START
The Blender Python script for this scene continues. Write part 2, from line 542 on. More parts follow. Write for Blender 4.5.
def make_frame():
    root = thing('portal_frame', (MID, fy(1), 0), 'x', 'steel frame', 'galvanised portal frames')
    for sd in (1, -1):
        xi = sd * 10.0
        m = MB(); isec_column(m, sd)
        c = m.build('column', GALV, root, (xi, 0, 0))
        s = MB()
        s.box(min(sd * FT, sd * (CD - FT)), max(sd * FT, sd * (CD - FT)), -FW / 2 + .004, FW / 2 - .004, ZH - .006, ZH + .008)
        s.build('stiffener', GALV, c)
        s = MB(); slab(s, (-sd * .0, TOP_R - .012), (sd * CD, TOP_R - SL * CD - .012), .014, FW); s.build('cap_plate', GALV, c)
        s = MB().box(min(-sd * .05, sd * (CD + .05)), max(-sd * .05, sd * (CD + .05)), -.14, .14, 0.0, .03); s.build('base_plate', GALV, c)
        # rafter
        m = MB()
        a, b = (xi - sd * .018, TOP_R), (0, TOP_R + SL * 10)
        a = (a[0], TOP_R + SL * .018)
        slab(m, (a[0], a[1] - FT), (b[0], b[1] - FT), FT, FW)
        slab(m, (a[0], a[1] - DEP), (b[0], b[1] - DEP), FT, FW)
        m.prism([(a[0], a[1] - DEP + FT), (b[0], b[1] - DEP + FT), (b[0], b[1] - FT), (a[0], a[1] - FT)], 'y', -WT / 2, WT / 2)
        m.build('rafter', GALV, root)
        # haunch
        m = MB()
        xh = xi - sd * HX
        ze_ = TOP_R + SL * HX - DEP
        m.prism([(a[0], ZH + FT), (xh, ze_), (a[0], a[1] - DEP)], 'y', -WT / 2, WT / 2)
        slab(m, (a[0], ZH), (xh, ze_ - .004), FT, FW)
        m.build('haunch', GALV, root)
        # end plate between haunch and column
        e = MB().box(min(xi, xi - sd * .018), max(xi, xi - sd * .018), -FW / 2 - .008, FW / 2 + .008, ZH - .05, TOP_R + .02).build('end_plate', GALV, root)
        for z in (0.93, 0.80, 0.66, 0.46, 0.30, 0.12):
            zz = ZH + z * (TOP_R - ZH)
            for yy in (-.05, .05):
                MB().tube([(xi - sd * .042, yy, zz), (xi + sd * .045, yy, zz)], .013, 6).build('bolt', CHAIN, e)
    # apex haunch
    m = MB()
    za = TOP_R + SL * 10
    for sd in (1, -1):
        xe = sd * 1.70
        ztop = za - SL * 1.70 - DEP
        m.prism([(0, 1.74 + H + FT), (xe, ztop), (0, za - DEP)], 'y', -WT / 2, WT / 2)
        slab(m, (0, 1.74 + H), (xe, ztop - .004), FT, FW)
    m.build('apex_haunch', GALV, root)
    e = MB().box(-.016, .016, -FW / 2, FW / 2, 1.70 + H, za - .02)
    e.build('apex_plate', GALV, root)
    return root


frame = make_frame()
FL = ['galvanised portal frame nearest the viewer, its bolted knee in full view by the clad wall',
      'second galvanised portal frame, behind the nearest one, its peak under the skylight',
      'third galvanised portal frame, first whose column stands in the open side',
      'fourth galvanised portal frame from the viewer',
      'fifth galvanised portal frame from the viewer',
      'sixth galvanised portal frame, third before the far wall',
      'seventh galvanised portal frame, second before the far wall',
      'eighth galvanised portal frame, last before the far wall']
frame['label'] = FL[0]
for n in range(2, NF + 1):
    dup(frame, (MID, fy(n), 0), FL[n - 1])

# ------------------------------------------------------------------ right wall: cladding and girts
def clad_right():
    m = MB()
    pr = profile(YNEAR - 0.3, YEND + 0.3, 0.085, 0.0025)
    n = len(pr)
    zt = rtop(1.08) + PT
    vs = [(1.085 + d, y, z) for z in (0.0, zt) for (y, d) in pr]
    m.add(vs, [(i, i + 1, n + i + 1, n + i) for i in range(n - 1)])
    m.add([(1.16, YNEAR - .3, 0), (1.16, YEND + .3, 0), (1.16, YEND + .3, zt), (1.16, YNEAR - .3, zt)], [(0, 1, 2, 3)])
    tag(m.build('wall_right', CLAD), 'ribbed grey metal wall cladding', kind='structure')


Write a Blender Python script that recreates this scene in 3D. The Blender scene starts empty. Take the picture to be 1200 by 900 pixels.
END
• _Stated problem_: Return the full listing, character for character.

• _Task response_:
The Blender Python script for this scene continues. Write part 2, from line 542 on. More parts follow. Write for Blender 4.5.
def make_frame():
    root = thing('portal_frame', (MID, fy(1), 0), 'x', 'steel frame', 'galvanised portal frames')
    for sd in (1, -1):
        xi = sd * 10.0
        m = MB(); isec_column(m, sd)
        c = m.build('column', GALV, root, (xi, 0, 0))
        s = MB()
        s.box(min(sd * FT, sd * (CD - FT)), max(sd * FT, sd * (CD - FT)), -FW / 2 + .004, FW / 2 - .004, ZH - .006, ZH + .008)
        s.build('stiffener', GALV, c)
        s = MB(); slab(s, (-sd * .0, TOP_R - .012), (sd * CD, TOP_R - SL * CD - .012), .014, FW); s.build('cap_plate', GALV, c)
        s = MB().box(min(-sd * .05, sd * (CD + .05)), max(-sd * .05, sd * (CD + .05)), -.14, .14, 0.0, .03); s.build('base_plate', GALV, c)
        # rafter
        m = MB()
        a, b = (xi - sd * .018, TOP_R), (0, TOP_R + SL * 10)
        a = (a[0], TOP_R + SL * .018)
        slab(m, (a[0], a[1] - FT), (b[0], b[1] - FT), FT, FW)
        slab(m, (a[0], a[1] - DEP), (b[0], b[1] - DEP), FT, FW)
        m.prism([(a[0], a[1] - DEP + FT), (b[0], b[1] - DEP + FT), (b[0], b[1] - FT), (a[0], a[1] - FT)], 'y', -WT / 2, WT / 2)
        m.build('rafter', GALV, root)
        # haunch
        m = MB()
        xh = xi - sd * HX
        ze_ = TOP_R + SL * HX - DEP
        m.prism([(a[0], ZH + FT), (xh, ze_), (a[0], a[1] - DEP)], 'y', -WT / 2, WT / 2)
        slab(m, (a[0], ZH), (xh, ze_ - .004), FT, FW)
        m.build('haunch', GALV, root)
        # end plate between haunch and column
        e = MB().box(min(xi, xi - sd * .018), max(xi, xi - sd * .018), -FW / 2 - .008, FW / 2 + .008, ZH - .05, TOP_R + .02).build('end_plate', GALV, root)
        for z in (0.93, 0.80, 0.66, 0.46, 0.30, 0.12):
            zz = ZH + z * (TOP_R - ZH)
            for yy in (-.05, .05):
                MB().tube([(xi - sd * .042, yy, zz), (xi + sd * .045, yy, zz)], .013, 6).build('bolt', CHAIN, e)
    # apex haunch
    m = MB()
    za = TOP_R + SL * 10
    for sd in (1, -1):
        xe = sd * 1.70
        ztop = za - SL * 1.70 - DEP
        m.prism([(0, 1.74 + H + FT), (xe, ztop), (0, za - DEP)], 'y', -WT / 2, WT / 2)
        slab(m, (0, 1.74 + H), (xe, ztop - .004), FT, FW)
    m.build('apex_haunch', GALV, root)
    e = MB().box(-.016, .016, -FW / 2, FW / 2, 1.70 + H, za - .02)
    e.build('apex_plate', GALV, root)
    return root


frame = make_frame()
FL = ['galvanised portal frame nearest the viewer, its bolted knee in full view by the clad wall',
      'second galvanised portal frame, behind the nearest one, its peak under the skylight',
      'third galvanised portal frame, first whose column stands in the open side',
      'fourth galvanised portal frame from the viewer',
      'fifth galvanised portal frame from the viewer',
      'sixth galvanised portal frame, third before the far wall',
      'seventh galvanised portal frame, second before the far wall',
      'eighth galvanised portal frame, last before the far wall']
frame['label'] = FL[0]
for n in range(2, NF + 1):
    dup(frame, (MID, fy(n), 0), FL[n - 1])

# ------------------------------------------------------------------ right wall: cladding and girts
def clad_right():
    m = MB()
    pr = profile(YNEAR - 0.3, YEND + 0.3, 0.085, 0.0025)
    n = len(pr)
    zt = rtop(1.08) + PT
    vs = [(1.085 + d, y, z) for z in (0.0, zt) for (y, d) in pr]
    m.add(vs, [(i, i + 1, n + i + 1, n + i) for i in range(n - 1)])
    m.add([(1.16, YNEAR - .3, 0), (1.16, YEND + .3, 0), (1.16, YEND + .3, zt), (1.16, YNEAR - .3, zt)], [(0, 1, 2, 3)])
    tag(m.build('wall_right', CLAD), 'ribbed grey metal wall cladding', kind='structure')


Write a Blender Python script that recreates this scene in 3D. The Blender scene starts empty. Take the picture to be 1200 by 900 pixels.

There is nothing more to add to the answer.